Non capita spesso che un disco di power pop riesca a evitare il pantano dell’imitazione e, insieme, a restituire freschezza a una forma tanto frequentata quanto abusata. Ma il secondo album dei Drugs in Sport ci riesce, e con un’agilità sorprendente. Il titolo – If Only We Could Use These Powers For Good – suona come una battuta lasciata a metà tra sarcasmo e autoconsapevolezza, ma in realtà è tutto il contrario: questo disco usa i suoi poteri benissimo.

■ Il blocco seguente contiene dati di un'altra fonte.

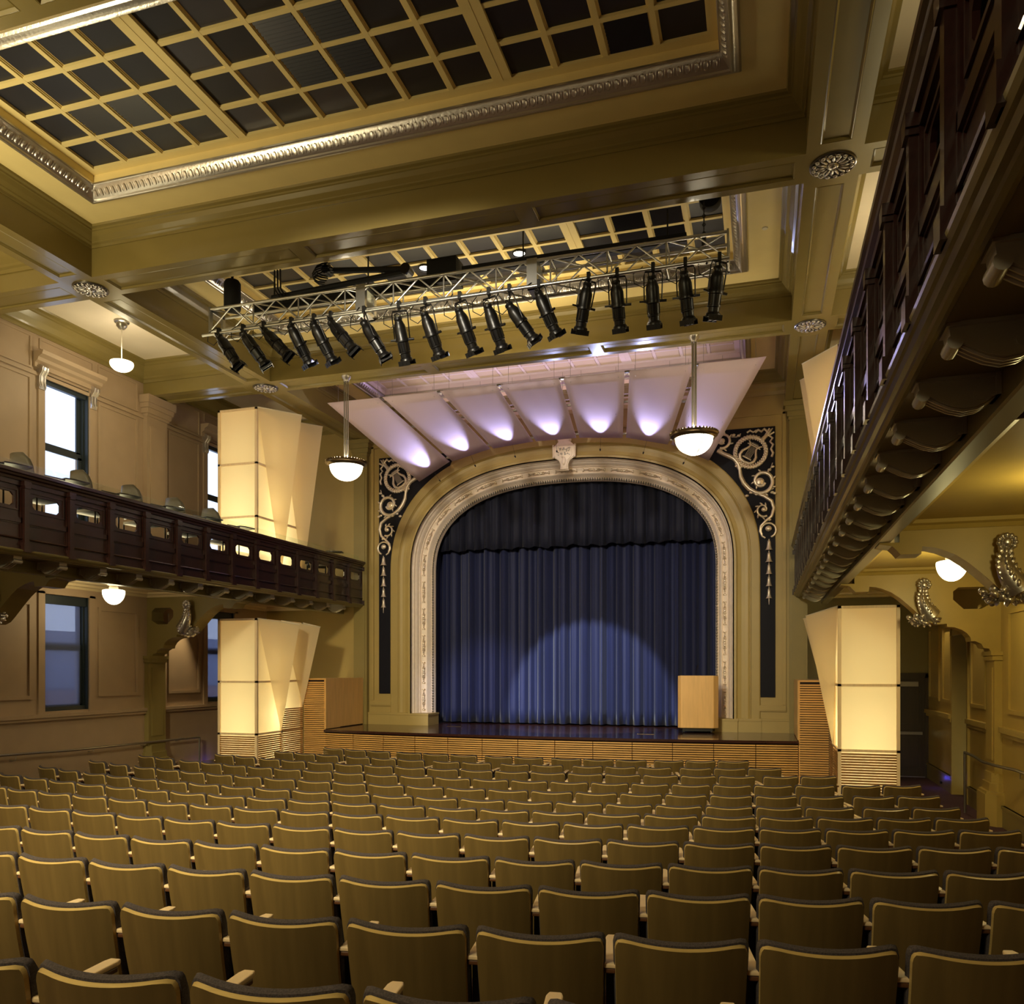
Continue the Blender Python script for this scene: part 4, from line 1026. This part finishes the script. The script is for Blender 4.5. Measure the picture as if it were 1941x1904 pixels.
for x in (XA, XA + (XB - XA) / 3, XA + 2 * (XB - XA) / 3, XB):
    mb = MB(); wd = .012 if x in (XA, XB) else .07
    for (p, q) in ((ya - .02, za - .02), (yb - .05, za - .02)): mb.box(x - wd, x + wd, p, p + .07, za - .03, zb + .03)
    mb.box(x - wd, x + wd, ya, yb, za - .03, za + .03); mb.box(x - wd, x + wd, ya, yb, zb - .03, zb + .03)
    mb.build('joint_plate', 'alu', t)
mb = MB(); mb.tube([(XA - .05, 10.36, 7.40), (XB + .02, 10.36, 7.46)], .024, 8)
mb.build('lamp_pipe', 'alu', t, smooth=60)
for x in [XA + .2 + i * 1.18 for i in range(7)]:
    MB().tube([(x, 10.36, 7.42), (x, ya, za)], .014, 6).build('pipe_arm', 'black', t)
# hoists, chains, cable arm and black raceways above the truss
h = thing('chain_hoist', 'black round chain hoist and chain at the right end of the truss', 'chain hoist', (-.70, 10.9, 8.3), None)
MB().lathe([(.001, -.07), (.13, -.07), (.14, -.05), (.14, .05), (.13, .07), (.001, .07)], (-.64, 10.9, 8.50), 22, 'y').build('motor', 'black_matte', h, smooth=40)
mb = MB()
for i in range(9): mb.lathe([(.016, -.008), (.024, 0), (.016, .008)], (-.71, 10.78, 8.40 - i * .055), 8, 'y') if i % 2 else mb.ell((-.71, 10.78, 8.40 - i * .055), (.01, .02, .03), 6, 4)
mb.tube([(-.71, 10.78, 8.42), (-.71, 10.78, 7.85)], .008, 6)
mb.build('chain', 'black', h); MB().tube([(-.71, 10.78, 7.98), (-.71, 10.78, 7.84)], .03, 8).build('hook_block', 'black', h)
h = thing('cable_drum', 'black cylindrical motor standing above the left end of the truss', 'motor', (-7.80, 10.95, 7.9), None)
MB().lathe([(.001, 0), (.12, 0), (.125, .03), (.125, .40), (.10, .44), (.001, .44)], (-7.72, 10.72, 7.90), 20).build('body', 'black_matte', h, smooth=40)
MB().tube([(-7.72, 10.72, 8.34), (-7.72, 10.72, 8.62)], .02, 8).build('hanger', 'black_matte', h)
h = thing('screen_housing', 'long black projection screen housing above the truss', 'screen housing', (-6, 11.1, 7.95), None)
mb = MB(); mb.tube([(-7.5, 11.0, 8.02), (-4.45, 11.0, 8.06)], .07, 12); mb.box(-7.5, -4.45, 10.93, 11.07, 7.92, 7.99); mb.build('tube', 'black_matte', h, smooth=50)
mb = MB(); mb.box(-4.1, -.95, 11.0, 11.1, 8.06, 8.18); mb.build('rail', 'black_matte', h)
mb = MB(); mb.box(-4.6, -4.15, 10.9, 11.2, 7.95, 8.30); mb.build('drive_box', 'black_matte', h)
for x in (-7.2, -5.6, -3.2, -1.2): MB().tube([(x, 11.05, 8.1), (x, 11.05, 8.62)], .012, 6).build('hanger', 'black', h)
h = thing('folding_arm', 'black folding cable arm above the left half of the truss', 'cable arm', (-6.2, 10.9, 8.2), None)
mb = MB(); mb.tube([(-6.25, 11.0, 8.42), (-4.95, 11.0, 8.26)], .045, 8); mb.build('upper_link', 'black_matte', h)
mb = MB(); mb.tube([(-7.2, 11.0, 8.13), (-4.95, 11.0, 8.22)], .045, 8); mb.build('lower_link', 'black_matte', h)
mb = MB(); mb.lathe([(.001, -.08), (.08, -.08), (.08, .08), (.001, .08)], (-4.95, 11.0, 8.24), 14, 'y'); mb.lathe([(.001, -.07), (.07, -.07), (.07, .07), (.001, .07)], (-6.25, 11.0, 8.42), 14, 'y'); mb.build('joint', 'black', h)
for q in range(5):
    MB().tube([(-6.3 + .03 * math.sin(i * .5 + q) + .14 * math.sin(i * .7), 10.95 + .1 * math.cos(i * .7), 8.42 - .02 * i + .03 * q) for i in range(10)], .011, 5).build('cable', 'black', h)
for q in range(3):
    MB().tube([(-7.1 + .05 * q, 10.9, 8.5), (-7.08 + .05 * q, 10.88, 8.2), (-6.95 + .05 * q, 10.86, 8.0)], .012, 5).build('cable', 'black', h)
for i, x in enumerate((-4.89, -3.40)):
    h = thing('ceiling_can', 'small round can light glowing above the %s of the truss' % ('left half' if i == 0 else 'middle'), 'ceiling lamp', (x, 11.53, 8.6), 'can lights in the dark grille')
    MB().lathe([(.10, 0), (.10, .12), (.001, .12)], (x, 11.53, 8.50), 18).build('can', 'black', h)
    MB().lathe([(.001, 0), (.085, 0)], (x, 11.53, 8.515), 18).build('lens', 'lens_glow', h)
h = MB().lathe([(.001, -.012), (.035, -.012), (.04, 0)], (.04, 11.55, ZC), 16).build('smoke_detector', 'white_metal'); tag(h, 'small round white detector on the ceiling right of the truss', 'smoke detector')

FX = [((413, 635), (454, 697)), ((459, 630), (494, 688)), ((498, 624), (550, 679)), ((550, 617), (570, 679)), ((593, 612), (616, 675)), ((625, 609), (673, 667)), ((688, 609), (723, 673)), ((754, 603), (757, 673)), ((804, 594), (821, 662)), ((869, 586), (888, 655)), ((924, 579), (941, 647)), ((963, 576), (1007, 638)), ((1019, 553), (1048, 623)), ((1113, 542), (1095, 613)), ((1167, 533), (1170, 610)), ((1235, 524), (1236, 603)), ((1296, 515), (1303, 598)), ((1361, 508), (1350, 590))]
def unproj(px, py, Y):
    a = (px - PX) / F; b = (HY - py) / F; s_, c_ = math.sin(PSI), math.cos(PSI); rx = a * c_ - s_; ry = a * s_ + c_; tt = Y / ry
    return Vector((rx * tt, Y, E + b * tt))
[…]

E lo fa giocando pulito, senza nostalgia pelosa né posture da falsi outsider.
Il gruppo viene da Newcastle, Australia, e aveva già fatto parlare di sé col debutto omonimo del 2022, ma qui mostra un altro passo: la scrittura è più matura, la produzione (di Geoff Mullard, con master di Nick Franklin) più rifinita senza perdere grana, e l’intesa tra i membri evidente fin dal primo minuto. In un tempo in cui troppe band confondono lo-fi con trascuratezza, i Drugs in Sport puntano invece su nitore, economia e precisione.
Cooked apre con decisione, un mid-tempo nervoso che imposta il tono: chitarre compresse ma brillanti, batteria quadrata, melodia che si accende a metà. Ma è con Snuffed che si entra nel vivo: riff circolare, coro a presa rapida, bridge che taglia netto — power pop alla maniera dei primi Fountains of Wayne, ma con una certa ruvidità da garage australiano che lo tiene lontano dalla caricatura.
Frequently Sideways vira su un tono più ironico, una via di mezzo tra lo Slack Pop dei Pavement meno slabbrati e certe cose dei Fastbacks: una canzone che sembra disordinata finché non ci si accorge di quanto sia costruita bene. Squander the Day, già uno degli highlight in sede live, è un piccolo inno generazionale mascherato da episodio jangle-pop: malinconico, luminoso, tutto in levare.
Troll and Trigger è la più ruvida del lotto, quasi punk-pop nei modi, mentre Elites and Deletes torna su un registro più articolato, con cambi di ritmo che ricordano certi momenti meno lineari dei Redd Kross. Il riff di Gravitational Crush è puro caramello elettrico, e il ritornello è di quelli che restano in testa senza chiedere il permesso — power pop come si dovrebbe insegnare nei conservatori, se ne esistessero.
Burning Churches è forse il brano più melodicamente ricco del disco, con una tensione sottopelle che non si risolve mai del tutto, e A Touch Too Rough rallenta i giri senza perdere precisione: si intravede qui una vena alla Matthew Sweet, ma meno sdolcinata, più concreta. La chiusura è affidata a Embrace Absurdity, che è esattamente quello che il titolo promette: un’esortazione a stare nel caos con dignità pop e una melodia che sale, sale, e poi non cede.
Nessun brano sfora i quattro minuti, eppure il disco non ha fretta: ogni traccia è lavorata come un piccolo singolo, con attenzione ai dettagli, ai finali, ai ponti — tutte cose che chi ama davvero il pop sa riconoscere e apprezzare. È un album che riesce a far coesistere energia e riflessione, leggerezza e mestiere, e che conferma i Drugs in Sport come una delle band più solide e intelligenti della scena indie-pop contemporanea.